You clear debris (unrealistic requests, vague briefs, shifting priorities) so the people doing the real work can see daylight.
Executives speak in outcomes, designers hear in effort; good managers translate before the interface breaks.
Sometimes that meant pushing back on leadership. Sometimes it meant coaching my team through ambiguity. Always, it meant absorbing tension so others could focus.
THE TEAM GETS CLARITY. YOU CARRY THE CHAOS.
PROCESS SHOULD HOLD YOU UP, NOT HOLD YOU BACK
Too little process and everything burns. Too much, and the spark dies. I learned to design systems that fail gracefully, enough guardrails to guide, enough gaps to improvise. Every layer of process should compound trust, not bureaucracy. My favourite design-review opener: “What would you decide if it were fully up to you?” That single question reveals whether you’ve built thinkers or operators.DESIGNING WITHOUT A TEAM (AND WHAT MANAGEMENT TAUGHT ME ABOUT MYSELF)
Working solo again has been humbling. There’s no one to delegate to, no one to blame, and no one to course-correct my late-night overthinking.
But management taught me how to be my own manager, how to set boundaries, protect my focus, and call myself out when I start hoarding the work I love. It turns out self-management is just people management with less applause and worse snacks. Even alone, you’re still designing the interface, between your focus, your energy, and your expectations.
LEARNING TO LIKE THE BACKGROUND PROCESS
Design used to give me instant gratification, pixels, prototypes, dopamine. Management’s high comes from watching others compound. When someone I coached shipped something brilliant, that was the hit. When a freelancer I mentored landed a full-time gig, that was ROI. You stop chasing outputs and start investing in outcomes.CULTURE IS SERIOUS BUSINESS (EVEN WHEN IT’S FUN)
When I work with clients now, I try to make them laugh. Not “boss funny”—actually funny.
It’s something management taught me: if you can make people feel good about showing up, even the hardest days get lighter. Be someone people enjoy working with, not someone they tolerate between stand-ups. Humour isn’t just morale, it’s shared oxygen for trust.
WHEN I GOT IT WRONG
Once, I over-structured everything, checklists, approvals, status docs, you name it. I thought I was creating clarity; I was manufacturing permission.

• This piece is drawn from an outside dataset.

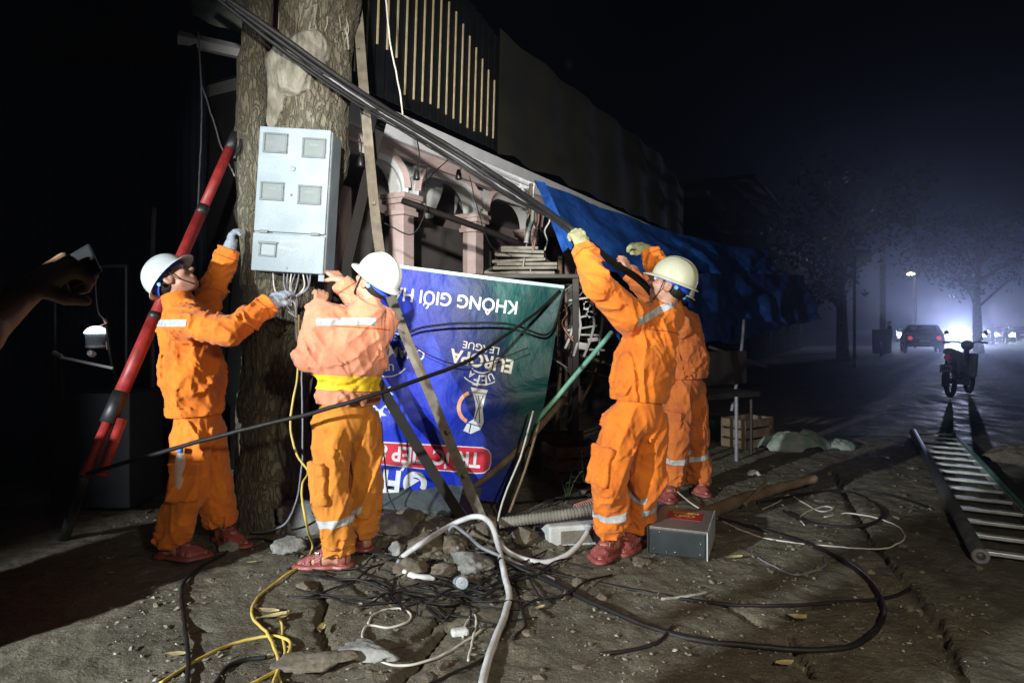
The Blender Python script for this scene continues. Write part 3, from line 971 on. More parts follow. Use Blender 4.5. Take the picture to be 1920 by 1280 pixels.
def build_slats():
    t = thing('slatted_screen', 'dark sheet-metal screen with thin cream battens above the porch', 'screen', Hp(-1.2, -.2, 3.36))
    lean = 0.05
    def sp(u, v, w): return Hp(u + lean * (w - 3.4), v, w)
    rnd = random.Random(2)
    n = 25
    for i in range(n):
        u = -3.3 + i * .135
        top = 5.3 - max(0, (u + 2.4)) * .26
        for (a, b, v, w0, w1, m, nm) in ((.012, .123, -.20, 3.36, top, 'dark_sheet', 'slat'),
                                         (-.008, .008, -.215, 3.45 + rnd.uniform(0, .06) + (0.32 if i in (9, 10, 11) else 0), top - .28 - .9 * max(0, (u + .9)) * .35, 'batten', 'batten')):
            V = [sp(u + x, v + y, z) for x in (a, b) for y in (0, .012) for z in (w0, w1)]
            f = [[0, 1, 3, 2], [4, 6, 7, 5], [0, 4, 5, 1], [2, 3, 7, 6], [0, 2, 6, 4], [1, 5, 7, 3]]
            mobj(nm, V, f, M[m], t, False)
    b = MB(); hbox(b, -3.3, .1, -.18, -.14, 3.40, 3.46); hbox(b, -3.3, .1, -.18, -.14, 4.3, 4.36)
    b.build('rail', M['steel_dark'], t)
    # olive canvas sign running on along the street
    nu, nw = 120, 24
    V = []; Fc = []
    for i in range(nu):
        for j in range(nw):
            u = .02 + 8.4 * i / (nu - 1); w = 3.34 + 1.42 * j / (nw - 1)
            bul = .05 * float(fbm2(np.array([u * 1.6]), np.array([w * 1.1]), 5, 3)[0]) + .03 * math.sin(u * 5 + w)
            ww = w - .25 * (j / (nw - 1)) * max(0, (u - 6.6)) * .5 + (.12 * float(fbm2(np.array([u * 2.3]), np.array([0.]), 15, 3)[0]) if j == 0 else 0)
            V.append(Hp(u, -.22 + bul, ww))
    for i in range(nu - 1):
        for j in range(nw - 1):
            a = i * nw + j; Fc.append([a, a + nw, a + nw + 1, a + 1])
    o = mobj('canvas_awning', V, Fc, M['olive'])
    tag(o, 'long dim olive canvas hanging along the upper front of the house', 'awning')
build_slats()

def sheet(name, corners, m, nu=70, nv=40, amp=.05, lam=.35, seed=1, sag=.1, ragged=.0, parent=None):
    """cloth hung between four corners (tl, tr, br, bl) with folds running down it"""
    tl, tr, br, bl = [np.array(c) for c in corners]
    nrm = unit(np.cross(tr - tl, bl - tl))
    L_ = np.linalg.norm(tr - tl)
    s, q = [k.ravel() for k in np.meshgrid(np.linspace(0, 1, nu), np.linspace(0, 1, nv), indexing='ij')]
    S_, Q_ = s[:, None], q[:, None]
    zz = np.array([0, 0, 1.])
    b_ = bl + (br - bl) * S_
    if ragged: b_ = b_ + zz * (ragged * 2 * fbm2(s * 7., 0 * s + seed, seed, 3))[:, None]
    a = (tl + (tr - tl) * S_) * (1 - Q_) + b_ * Q_
    ph = s * L_ / lam
    f = amp * (.25 + q) * (.45 * np.sin(6.28 * ph * .6 + 11 * vn2(ph * .6, q * 1.5, seed)) + 3.0 * fbm2(ph * .9 + q * .8, q * 1.3, seed + 3, 4) - 2.4 * np.abs(fbm2(ph * 1.1 - q * .9, q * 1.7 + ph * .3, seed + 6, 3)) + .6)
    V = a + nrm * f[:, None] - zz * (sag * np.sin(math.pi * s) * (1 - .4 * q))[:, None]
    Fc = []
    for i in range(nu - 1):
        for j in range(nv - 1):
            a = i * nv + j; Fc.append([a, a + nv, a + nv + 1, a + 1])
    return mobj(name, V, Fc, m, parent)

o = sheet('blue_tarpaulin', (P(1003, 335, 6.4), P(1440, 470, 11.0), P(1470, 520, 10.4), P(1075, 485, 5.9)), M['tarp'], 150, 60, .085, .75, 4, .12, .30)
tag(o, 'large dark blue tarpaulin sagging above the reaching workers', 'tarpaulin')
o = sheet('blue_tarpaulin', (P(1004, 338, 6.35), P(1022, 342, 6.3), P(1075, 462, 5.75), P(1054, 470, 5.8)), M['tarp'], 16, 40, .02, .1, 6, 0, .02)
tag(o, 'narrow bright blue strip of tarpaulin at the end of the steel frame', 'tarpaulin')
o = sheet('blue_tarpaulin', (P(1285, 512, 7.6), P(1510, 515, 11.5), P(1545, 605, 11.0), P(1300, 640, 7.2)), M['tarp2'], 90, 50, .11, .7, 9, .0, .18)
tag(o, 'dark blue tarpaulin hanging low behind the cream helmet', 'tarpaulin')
o = sheet('blue_tarpaulin', (P(1098, 540, 5.9), P(1150, 545, 5.7), P(1165, 640, 5.5), P(1142, 615, 5.6)), M['tarp'], 20, 26, .03, .15, 12, 0, .02)
tag(o, 'small bright blue tarpaulin flap beside the rack of white bars', 'tarpaulin')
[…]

One of my designers finally said, “I don’t need a manager. I need an unblocker.” That line hit me like a UX audit.
Now, even as a solo designer, I remind myself: my job isn’t to narrate progress. It’s to remove friction.
THE FLYWHEEL OF CREATIVE CONFIDENCE
Safety → Early sharing → Better work → Leadership trust → More autonomy → Back to safety, stronger.

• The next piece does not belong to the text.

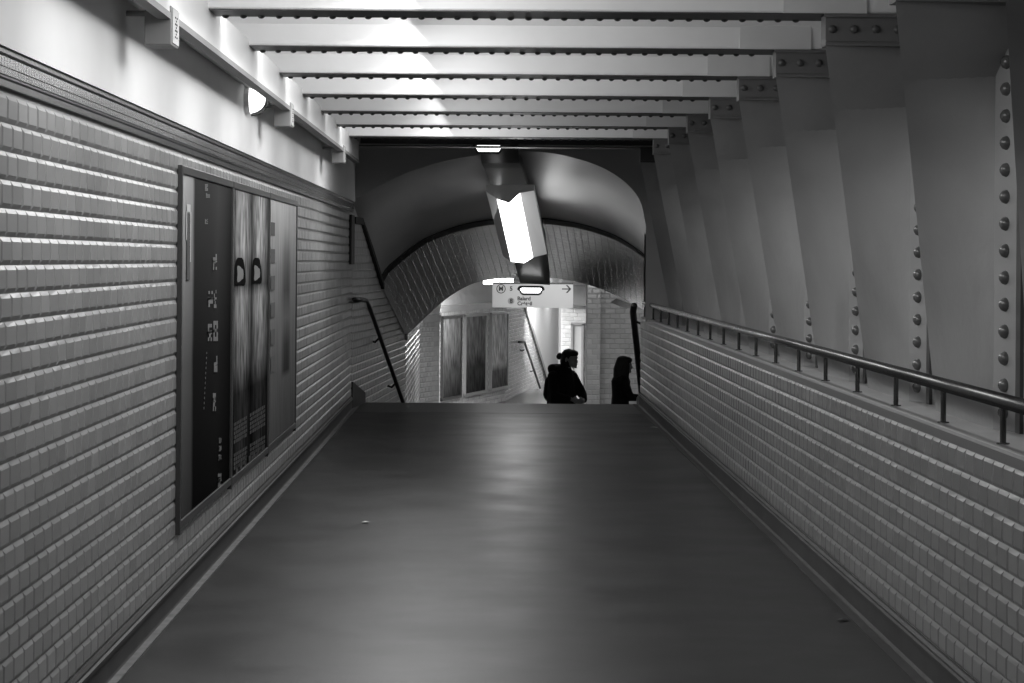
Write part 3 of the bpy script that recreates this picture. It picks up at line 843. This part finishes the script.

That’s the loop I try to build, and it applies even when you’re managing yourself. Break it once, and you’ll spend quarters rebuilding what trust could’ve compounded.
Before I Close the Tab
Management is a mirror, you see your worst habits in HD. It’s not the next level of design; it’s a different craft entirely.
You stop designing pixels and start designing systems, people systems, trust systems, culture systems. Maybe the trick was never becoming the boss I used to roast, but the one I needed back then.
Every decision, every trade-off, every moment of trust, it’s all interface design. Good management is just good design, with humans as your interface.